Medtronic would not directly address its interactions with Radcliffe. Spokeswoman Amanda Sheldon said a Medtronic employee attended Radcliffe’s presentation at the Black Hat computer security conference this month in Las Vegas and said the company was analyzing his public statements.
“We have to evaluate the sources of the information and figure out what we should do with it,’’ she said.
Radcliffe said his public statements intentionally lacked the specific technical details that Medtronic would need to address the vulnerabilities he has found. After the Department of Homeland Security, which examined his research, helped make the introduction to Medtronic, his calls and e-mails went unanswered, he said, a claim Medtronic would not specifically address.

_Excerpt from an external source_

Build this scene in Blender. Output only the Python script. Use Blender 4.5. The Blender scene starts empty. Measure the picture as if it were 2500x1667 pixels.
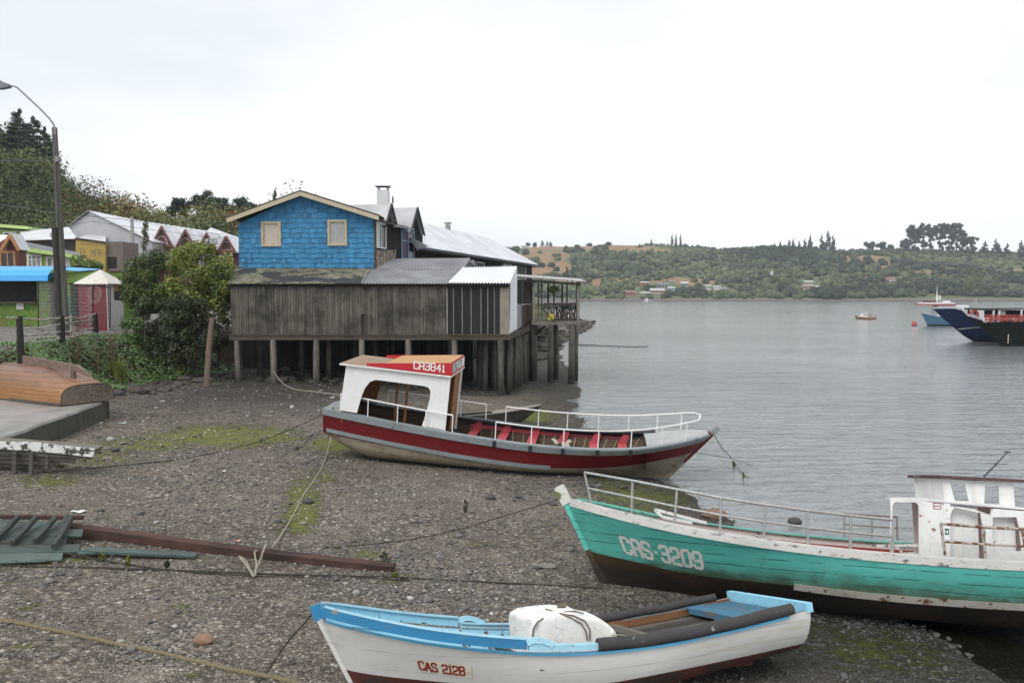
import bpy, math, random
import numpy as np
from mathutils import Vector, Matrix, Euler
random.seed(7); RNG = np.random.default_rng(11)
R = math.radians
scene = bpy.context.scene
COL = scene.collection
# ------------------------------------------------------------------ camera
H = 5.2                                   # eye height over the water, m
FPX, CX, CY = 1944.0, 1250.0, 833.5       # 28 mm lens on a 2500 x 1667 frame
PITCH = math.atan((833.5 - 718.0) / FPX)
cam_d = bpy.data.cameras.new('camera'); cam = bpy.data.objects.new('camera', cam_d); COL.objects.link(cam)
cam_d.sensor_width = 36.0; cam_d.lens = 36.0 * FPX / 2500.0
cam_d.clip_start = 0.1; cam_d.clip_end = 6000.0
cam.location = (0, 0, H); cam.rotation_euler = (math.pi / 2 - PITCH, 0, 0)
scene.camera = cam
# ------------------------------------------------------------------ world: overcast sky
SUN_EL, SUN_AZ = R(50), R(-35)            # azimuth measured from behind the camera towards its left
world = bpy.data.worlds.new('World'); scene.world = world; world.use_nodes = True
wn, wl = world.node_tree.nodes, world.node_tree.links
wn.clear()
w_out = wn.new('ShaderNodeOutputWorld'); w_bg = wn.new('ShaderNodeBackground')
w_sky = wn.new('ShaderNodeTexSky'); w_sky.sky_type = 'NISHITA'; w_sky.sun_disc = False
w_sky.sun_elevation = SUN_EL; w_sky.sun_rotation = math.pi + SUN_AZ
w_tc = wn.new('ShaderNodeTexCoord'); w_mp = wn.new('ShaderNodeMapping'); w_mp.inputs['Scale'].default_value = (1.0, 1.0, 3.2)
w_no = wn.new('ShaderNodeTexNoise'); w_no.inputs['Scale'].default_value = 1.1; w_no.inputs['Detail'].default_value = 5.0
w_rp = wn.new('ShaderNodeValToRGB')
w_rp.color_ramp.elements[0].position = 0.40; w_rp.color_ramp.elements[0].color = (7.55, 8.05, 8.6, 1)
w_rp.color_ramp.elements[1].position = 0.60; w_rp.color_ramp.elements[1].color = (10.3, 10.45, 10.6, 1)
w_mx = wn.new('ShaderNodeMix'); w_mx.data_type = 'RGBA'; w_mx.inputs[0].default_value = 0.96
wl.new(w_tc.outputs['Generated'], w_mp.inputs[0]); wl.new(w_mp.outputs[0], w_no.inputs['Vector'])
wl.new(w_no.outputs['Fac'], w_rp.inputs[0])
wl.new(w_sky.outputs[0], w_mx.inputs[6]); wl.new(w_rp.outputs[0], w_mx.inputs[7])
wl.new(w_mx.outputs[2], w_bg.inputs[0]); w_bg.inputs[1].default_value = 0.10
wl.new(w_bg.outputs[0], w_out.inputs[0])
# ------------------------------------------------------------------ sun behind thin cloud
sun_d = bpy.data.lights.new('sun', 'SUN'); sun = bpy.data.objects.new('sun', sun_d); COL.objects.link(sun)
sun_d.energy = 1.5; sun_d.angle = R(28); sun_d.color = (1.0, 0.97, 0.92)
sun.rotation_euler = (R(90) - SUN_EL, 0, SUN_AZ)
scene.view_settings.view_transform = 'Standard'; scene.view_settings.look = 'None'
scene.view_settings.exposure = 0.25; scene.view_settings.gamma = 1.0
scene.cycles.max_bounces = 6; scene.cycles.transparent_max_bounces = 8
scene.cycles.use_denoising = True
# ------------------------------------------------------------------ from photo pixels to places
_c, _s = math.cos(PITCH), math.sin(PITCH)
def ray(px, py):
    a = (px - CX) / FPX; b = -(py - CY) / FPX
    return Vector((a, _c + b * _s, -_s + b * _c))
def gnd(px, py, z=0.0):
    d = ray(px, py); t = (z - H) / d.z
    return Vector((d.x * t, d.y * t, z))
def atY(px, py, Y):
    d = ray(px, py); t = Y / d.y
    return Vector((d.x * t, Y, H + d.z * t))
def proj(P):
    P = np.asarray(P, float); x = P[..., 0]; y = P[..., 1]; z = P[..., 2] - H
    d = y * _c - z * _s; u = y * _s + z * _c
    return CX + FPX * x / d, CY - FPX * u / d
# ------------------------------------------------------------------ mesh building
class MB:
    """collects faces, each with a material slot and a tint, and links them as ONE mesh object"""
    def __init__(self): self.v = []; self.f = []; self.m = []; self.t = []
    def add(self, vs, fs, m=0, t=0.5):
        o = len(self.v); self.v.extend([tuple(p) for p in vs])
        for k, f in enumerate(fs):
            self.f.append(tuple(i + o for i in f)); self.m.append(m if not isinstance(m, (list, tuple)) else m[k])
            self.t.append(t if not isinstance(t, (list, tuple)) else t[k])
        return self
    def face(self, vs, m=0, t=0.5): return self.add(vs, [tuple(range(len(vs)))], m, t)
    def box(self, lo, hi, m=0, t=0.5, M=None):
        (a, b, c), (d, e, f) = lo, hi
        vs = [Vector(p) for p in ((a,b,c),(d,b,c),(d,e,c),(a,e,c),(a,b,f),(d,b,f),(d,e,f),(a,e,f))]
        if M is not None: vs = [M @ p for p in vs]
        return self.add(vs, [(0,3,2,1),(4,5,6,7),(0,1,5,4),(1,2,6,5),(2,3,7,6),(3,0,4,7)], m, t)
    def beam(self, p, q, w, h, m=0, t=0.5, up=(0,0,1), ext=0.0):
        """a bar from p to q, w wide across, h high along `up`"""
        p, q = Vector(p), Vector(q); d = (q - p).normalized(); u = Vector(up); u = (u - d * u.dot(d))
        if u.length < 1e-5: u = Vector((1,0,0)) - d * d.x
        u.normalize(); r = d.cross(u); p = p - d * ext; q = q + d * ext
        vs = [e + r * (sx * w / 2) + u * (sz * h / 2) for e in (p, q) for sx, sz in ((-1,-1),(1,-1),(1,1),(-1,1))]
        return self.add(vs, [(0,1,2,3),(7,6,5,4),(0,4,5,1),(1,5,6,2),(2,6,7,3),(3,7,4,0)], m, t)
    def tube(self, path, r, n=7, m=0, t=0.5, cap=True, jit=0.0):
        P = [Vector(p) for p in path]; k = len(P); rs = r if isinstance(r, (list, tuple)) else [r] * k
        vs = []; u = None
        for i in range(k):
            d = (P[min(i+1,k-1)] - P[max(i-1,0)]); d = d.normalized() if d.length > 1e-9 else Vector((0,0,1))
            if u is None:
                u = d.orthogonal().normalized()
            u = (u - d * u.dot(d)); u = u.normalized() if u.length > 1e-6 else d.orthogonal().normalized()
            w = d.cross(u)
            for j in range(n):
                a = 2 * math.pi * j / n; rr = rs[i] * (1 + jit * random.uniform(-1, 1))
                vs.append(P[i] + (u * math.cos(a) + w * math.sin(a)) * rr)
        fs = [(i*n+j, i*n+(j+1)%n, (i+1)*n+(j+1)%n, (i+1)*n+j) for i in range(k-1) for j in range(n)]
        if cap: fs += [tuple(range(n))[::-1], tuple(range((k-1)*n, k*n))]
        return self.add(vs, fs, m, t)
    def sweep(self, path, prof, m=0, t=0.5, up=(0,0,1), cap=True):
        """profile [(across, up)] carried along a path"""
        P = [Vector(p) for p in path]; k = len(P); n = len(prof); vs = []
        for i in range(k):
            d = (P[min(i+1,k-1)] - P[max(i-1,0)]).normalized(); u = Vector(up); u = (u - d*u.dot(d)).normalized(); r = d.cross(u)
            vs += [P[i] + r*a + u*b for a, b in prof]
        fs = [(i*n+j, i*n+(j+1)%n, (i+1)*n+(j+1)%n, (i+1)*n+j) for i in range(k-1) for j in range(n)]
        if cap: fs += [tuple(range(n))[::-1], tuple(range((k-1)*n, k*n))]
        return self.add(vs, fs, m, t)
    def prism(self, poly, ext, m=0, t=0.5):
        """polygon of 3-D points pushed along ext"""
        n = len(poly); a = [Vector(p) for p in poly]; e = Vector(ext); vs = a + [p + e for p in a]
        return self.add(vs, [tuple(range(n))[::-1], tuple(range(n, 2*n))] + [(i, (i+1)%n, n+(i+1)%n, n+i) for i in range(n)], m, t)
    def grid(self, fn, nu, nv, m=0, t=0.5):
        vs = [fn(i/nu, j/nv) for i in range(nu+1) for j in range(nv+1)]
        fs = [(i*(nv+1)+j, (i+1)*(nv+1)+j, (i+1)*(nv+1)+j+1, i*(nv+1)+j+1) for i in range(nu) for j in range(nv)]
        return self.add(vs, fs, m, t)
    def blob(self, c, r, m=0, t=0.5, n=8, jit=0.12):
        c = Vector(c); vs = []; fs = []; k = max(4, n//2)
        for i in range(k+1):
            th = math.pi*i/k
            for j in range(n):
                a = 2*math.pi*j/n; q = 1 + random.uniform(-jit, jit)
                vs.append(c + Vector((r[0]*math.sin(th)*math.cos(a)*q, r[1]*math.sin(th)*math.sin(a)*q, r[2]*math.cos(th)*q)))
        for i in range(k):
            for j in range(n): fs.append((i*n+j, (i+1)*n+j, (i+1)*n+(j+1)%n, i*n+(j+1)%n))
        return self.add(vs, fs, m, t)
    def build(self, name, mats, parent=None, smooth=None, origin=None):
        me = bpy.data.meshes.new(name)
        v = self.v
        if origin is not None: v = [(p[0]-origin[0], p[1]-origin[1], p[2]-origin[2]) for p in v]
        me.from_pydata(v, [], self.f)
        return finish(me, name, mats, parent, self.m, self.t, smooth, origin)
def finish(me, name, mats, parent, mi, tint, smooth, origin=None):
    if not isinstance(mats, (list, tuple)): mats = [mats]
    for m in mats: me.materials.append(m)
    n = len(me.polygons)
    if len(mats) > 1 and mi is not None: me.polygons.foreach_set('material_index', np.asarray(mi, np.int32))
    if tint is not None:
        a = me.attributes.new('tint', 'FLOAT', 'FACE'); a.data.foreach_set('value', np.asarray(tint, np.float32))
    if smooth is not None:
        me.polygons.foreach_set('use_smooth', np.ones(n, bool))
        if smooth < 180: me.set_sharp_from_angle(angle=R(smooth))
    me.validate(clean_customdata=False); me.update()
    o = bpy.data.objects.new(name, me); COL.objects.link(o)
    if parent is not None: o.parent = parent
    if origin is not None: o.location = origin
    return o
def bulk(name, mats, V, Fq, tint=None, parent=None, smooth=None, mi=None):
    """numpy arrays of vertices and equal-sized faces to one mesh"""
    me = bpy.data.meshes.new(name); V = np.asarray(V, np.float32); Fq = np.asarray(Fq, np.int32); k = Fq.shape[1]
    me.vertices.add(len(V)); me.vertices.foreach_set('co', V.ravel())
    me.loops.add(Fq.size); me.loops.foreach_set('vertex_index', Fq.ravel())
    me.polygons.add(len(Fq)); me.polygons.foreach_set('loop_start', np.arange(0, Fq.size, k, dtype=np.int32))
    me.update(calc_edges=True)
    return finish(me, name, mats, parent, mi, tint, smooth)
def tag(o, label=None, cat=None, group=None, kind=None):
    if label: o['label'] = label
    if cat: o['category'] = cat
    if group: o['group'] = group
    if kind: o['kind'] = kind
    return o
def thing(name, label, cat, loc=(0,0,0), rot=(0,0,0), group=None):
    o = bpy.data.objects.new(name, None); COL.objects.link(o); o.empty_display_size = 0.3
    o.location = loc; o.rotation_euler = rot
    return tag(o, label, cat, group)
def copy_tree(o, parent=None):
    c = o.copy(); COL.objects.link(c)
    if parent is not None: c.parent = parent
    for ch in list(o.children): copy_tree(ch, c)
    return c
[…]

Radcliffe, who lives in Meridian, Idaho, said the experience has caused him to switch to another company that appears to use stronger security.

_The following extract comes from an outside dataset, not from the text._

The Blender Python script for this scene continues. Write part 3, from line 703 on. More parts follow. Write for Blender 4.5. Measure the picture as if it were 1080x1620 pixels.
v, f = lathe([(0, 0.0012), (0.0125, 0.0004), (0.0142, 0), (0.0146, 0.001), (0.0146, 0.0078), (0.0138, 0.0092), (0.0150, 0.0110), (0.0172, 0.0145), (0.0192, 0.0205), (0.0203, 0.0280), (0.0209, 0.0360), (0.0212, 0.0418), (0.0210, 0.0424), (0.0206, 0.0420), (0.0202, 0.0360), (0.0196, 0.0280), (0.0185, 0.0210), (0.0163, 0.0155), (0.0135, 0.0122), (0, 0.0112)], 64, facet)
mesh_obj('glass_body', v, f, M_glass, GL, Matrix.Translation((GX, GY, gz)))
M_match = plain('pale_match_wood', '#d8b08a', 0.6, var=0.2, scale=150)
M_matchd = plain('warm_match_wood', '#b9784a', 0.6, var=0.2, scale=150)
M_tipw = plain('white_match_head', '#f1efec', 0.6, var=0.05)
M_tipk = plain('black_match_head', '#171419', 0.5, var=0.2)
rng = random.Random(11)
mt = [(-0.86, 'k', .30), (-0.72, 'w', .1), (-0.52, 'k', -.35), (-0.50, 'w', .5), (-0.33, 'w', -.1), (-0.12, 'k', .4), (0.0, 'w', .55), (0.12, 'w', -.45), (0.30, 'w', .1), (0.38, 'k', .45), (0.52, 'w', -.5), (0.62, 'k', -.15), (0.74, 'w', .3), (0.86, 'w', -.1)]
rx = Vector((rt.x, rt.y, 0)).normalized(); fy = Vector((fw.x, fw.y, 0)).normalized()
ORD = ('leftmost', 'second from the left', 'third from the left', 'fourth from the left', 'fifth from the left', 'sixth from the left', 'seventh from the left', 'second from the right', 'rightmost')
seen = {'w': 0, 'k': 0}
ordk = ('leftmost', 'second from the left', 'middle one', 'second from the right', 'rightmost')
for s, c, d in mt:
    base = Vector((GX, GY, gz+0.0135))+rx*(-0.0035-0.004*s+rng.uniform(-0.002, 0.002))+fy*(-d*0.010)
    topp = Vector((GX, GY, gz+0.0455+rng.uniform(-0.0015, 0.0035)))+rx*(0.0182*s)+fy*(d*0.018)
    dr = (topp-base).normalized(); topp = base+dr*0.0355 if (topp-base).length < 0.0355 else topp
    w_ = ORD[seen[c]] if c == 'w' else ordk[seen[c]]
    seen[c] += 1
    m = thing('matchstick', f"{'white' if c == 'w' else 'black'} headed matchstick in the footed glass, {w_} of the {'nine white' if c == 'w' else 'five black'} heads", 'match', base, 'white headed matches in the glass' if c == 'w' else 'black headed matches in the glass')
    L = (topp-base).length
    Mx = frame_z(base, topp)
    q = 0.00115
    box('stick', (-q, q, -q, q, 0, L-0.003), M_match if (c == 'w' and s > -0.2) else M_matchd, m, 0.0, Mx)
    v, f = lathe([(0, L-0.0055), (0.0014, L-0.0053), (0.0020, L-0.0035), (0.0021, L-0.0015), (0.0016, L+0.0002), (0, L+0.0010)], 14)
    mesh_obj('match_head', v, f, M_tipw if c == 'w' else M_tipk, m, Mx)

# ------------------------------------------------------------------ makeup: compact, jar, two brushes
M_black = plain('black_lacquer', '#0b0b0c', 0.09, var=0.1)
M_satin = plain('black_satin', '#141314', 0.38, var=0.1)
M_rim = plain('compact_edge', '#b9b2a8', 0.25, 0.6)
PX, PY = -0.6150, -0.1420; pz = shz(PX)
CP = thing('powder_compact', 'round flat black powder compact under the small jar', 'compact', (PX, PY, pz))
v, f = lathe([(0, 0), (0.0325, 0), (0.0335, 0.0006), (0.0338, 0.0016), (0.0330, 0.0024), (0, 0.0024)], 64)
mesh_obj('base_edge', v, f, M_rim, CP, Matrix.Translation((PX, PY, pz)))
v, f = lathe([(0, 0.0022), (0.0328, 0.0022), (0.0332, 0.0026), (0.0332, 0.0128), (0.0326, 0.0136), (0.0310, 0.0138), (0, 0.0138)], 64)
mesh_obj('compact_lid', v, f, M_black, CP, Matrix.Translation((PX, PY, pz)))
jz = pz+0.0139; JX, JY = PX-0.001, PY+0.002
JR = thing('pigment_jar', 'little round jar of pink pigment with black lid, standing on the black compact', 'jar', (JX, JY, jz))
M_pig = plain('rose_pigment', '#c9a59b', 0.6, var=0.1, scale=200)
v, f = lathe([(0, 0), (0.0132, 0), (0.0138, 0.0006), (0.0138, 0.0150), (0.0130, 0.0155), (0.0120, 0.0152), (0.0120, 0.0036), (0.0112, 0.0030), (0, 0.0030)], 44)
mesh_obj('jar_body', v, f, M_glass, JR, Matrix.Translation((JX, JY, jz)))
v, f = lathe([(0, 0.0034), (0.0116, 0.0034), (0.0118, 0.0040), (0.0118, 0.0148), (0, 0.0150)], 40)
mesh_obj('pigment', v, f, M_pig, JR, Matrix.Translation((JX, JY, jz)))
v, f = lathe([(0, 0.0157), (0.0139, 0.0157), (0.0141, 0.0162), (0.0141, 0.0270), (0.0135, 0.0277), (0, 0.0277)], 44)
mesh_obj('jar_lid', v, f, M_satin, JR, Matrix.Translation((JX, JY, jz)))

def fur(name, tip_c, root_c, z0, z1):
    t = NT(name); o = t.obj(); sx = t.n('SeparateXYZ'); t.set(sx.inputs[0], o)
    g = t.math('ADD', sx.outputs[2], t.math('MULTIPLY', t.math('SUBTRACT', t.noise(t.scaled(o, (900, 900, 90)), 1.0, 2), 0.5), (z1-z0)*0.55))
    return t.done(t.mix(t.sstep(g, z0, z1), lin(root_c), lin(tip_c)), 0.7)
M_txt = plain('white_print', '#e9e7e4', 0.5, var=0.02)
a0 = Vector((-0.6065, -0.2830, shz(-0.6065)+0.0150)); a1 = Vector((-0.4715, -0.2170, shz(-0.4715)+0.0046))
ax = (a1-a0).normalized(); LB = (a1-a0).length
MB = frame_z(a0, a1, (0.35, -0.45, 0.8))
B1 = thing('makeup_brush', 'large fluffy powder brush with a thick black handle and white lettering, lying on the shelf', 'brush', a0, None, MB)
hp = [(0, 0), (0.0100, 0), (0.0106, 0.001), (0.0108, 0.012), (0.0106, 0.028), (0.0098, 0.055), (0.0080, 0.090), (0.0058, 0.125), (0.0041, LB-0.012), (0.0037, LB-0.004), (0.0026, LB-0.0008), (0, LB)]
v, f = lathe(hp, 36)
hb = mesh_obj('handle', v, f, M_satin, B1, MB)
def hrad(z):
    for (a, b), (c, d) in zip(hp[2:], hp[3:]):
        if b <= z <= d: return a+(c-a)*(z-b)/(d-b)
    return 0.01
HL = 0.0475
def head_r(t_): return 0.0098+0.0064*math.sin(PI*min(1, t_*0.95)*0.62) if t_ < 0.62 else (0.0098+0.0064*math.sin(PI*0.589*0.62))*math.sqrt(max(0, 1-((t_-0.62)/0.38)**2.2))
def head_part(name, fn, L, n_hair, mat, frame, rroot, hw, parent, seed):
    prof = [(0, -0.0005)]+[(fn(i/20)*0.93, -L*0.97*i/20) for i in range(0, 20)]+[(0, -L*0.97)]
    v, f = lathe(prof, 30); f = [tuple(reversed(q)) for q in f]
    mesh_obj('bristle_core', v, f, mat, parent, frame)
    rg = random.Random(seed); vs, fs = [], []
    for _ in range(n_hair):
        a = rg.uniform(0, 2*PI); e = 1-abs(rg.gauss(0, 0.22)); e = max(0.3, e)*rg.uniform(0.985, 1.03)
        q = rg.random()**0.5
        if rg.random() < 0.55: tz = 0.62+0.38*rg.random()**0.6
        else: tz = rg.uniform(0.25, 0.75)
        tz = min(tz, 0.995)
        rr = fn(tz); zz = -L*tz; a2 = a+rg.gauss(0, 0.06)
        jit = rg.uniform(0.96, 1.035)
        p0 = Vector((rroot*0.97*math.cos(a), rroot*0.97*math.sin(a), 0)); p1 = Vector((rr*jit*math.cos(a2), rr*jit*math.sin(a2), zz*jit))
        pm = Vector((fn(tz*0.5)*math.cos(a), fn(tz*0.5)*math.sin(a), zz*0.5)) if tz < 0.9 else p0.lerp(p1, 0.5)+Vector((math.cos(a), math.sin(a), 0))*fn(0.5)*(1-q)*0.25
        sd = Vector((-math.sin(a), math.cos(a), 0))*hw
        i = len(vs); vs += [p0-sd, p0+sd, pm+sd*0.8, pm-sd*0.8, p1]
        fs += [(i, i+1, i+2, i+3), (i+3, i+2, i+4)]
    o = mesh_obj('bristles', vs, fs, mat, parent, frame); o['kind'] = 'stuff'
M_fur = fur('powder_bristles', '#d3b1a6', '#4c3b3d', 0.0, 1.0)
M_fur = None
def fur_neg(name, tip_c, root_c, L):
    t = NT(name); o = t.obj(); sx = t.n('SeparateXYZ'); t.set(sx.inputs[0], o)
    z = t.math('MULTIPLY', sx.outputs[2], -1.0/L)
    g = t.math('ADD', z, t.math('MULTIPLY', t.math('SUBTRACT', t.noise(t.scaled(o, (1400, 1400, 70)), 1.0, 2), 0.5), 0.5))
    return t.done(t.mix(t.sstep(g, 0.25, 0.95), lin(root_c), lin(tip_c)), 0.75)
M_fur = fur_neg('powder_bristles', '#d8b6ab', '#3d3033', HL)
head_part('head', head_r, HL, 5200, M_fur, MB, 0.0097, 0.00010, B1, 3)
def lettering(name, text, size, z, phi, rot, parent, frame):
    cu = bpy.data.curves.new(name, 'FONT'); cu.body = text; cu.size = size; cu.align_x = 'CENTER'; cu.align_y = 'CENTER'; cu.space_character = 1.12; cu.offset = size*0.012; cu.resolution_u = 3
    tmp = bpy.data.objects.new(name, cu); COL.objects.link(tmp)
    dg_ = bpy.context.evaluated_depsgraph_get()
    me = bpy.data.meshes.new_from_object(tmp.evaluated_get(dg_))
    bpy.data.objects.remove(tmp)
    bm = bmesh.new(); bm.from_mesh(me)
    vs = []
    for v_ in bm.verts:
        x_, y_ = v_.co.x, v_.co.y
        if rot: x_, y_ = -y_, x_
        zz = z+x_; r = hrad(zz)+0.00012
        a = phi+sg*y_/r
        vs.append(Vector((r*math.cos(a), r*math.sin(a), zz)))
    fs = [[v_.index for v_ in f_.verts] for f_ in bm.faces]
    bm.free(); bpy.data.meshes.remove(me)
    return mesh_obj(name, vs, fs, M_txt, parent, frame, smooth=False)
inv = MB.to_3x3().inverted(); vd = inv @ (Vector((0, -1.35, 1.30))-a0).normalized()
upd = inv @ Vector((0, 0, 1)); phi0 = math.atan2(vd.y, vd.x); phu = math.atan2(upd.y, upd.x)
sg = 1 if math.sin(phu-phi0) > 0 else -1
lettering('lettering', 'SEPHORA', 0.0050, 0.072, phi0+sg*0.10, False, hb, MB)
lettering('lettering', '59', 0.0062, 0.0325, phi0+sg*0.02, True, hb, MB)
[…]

However, he said Medtronic customers should continue to use their pumps, as the techniques he developed are hard to execute in the real world - for now. Hacking attacks tend to get easier as more people do them, because hackers can write programs to automate the most cumbersome tasks.
Radcliffe’s findings are examples of hacking attack of the future, in which the software and chips being added to everyday technologies will make them vulnerable to new attacks.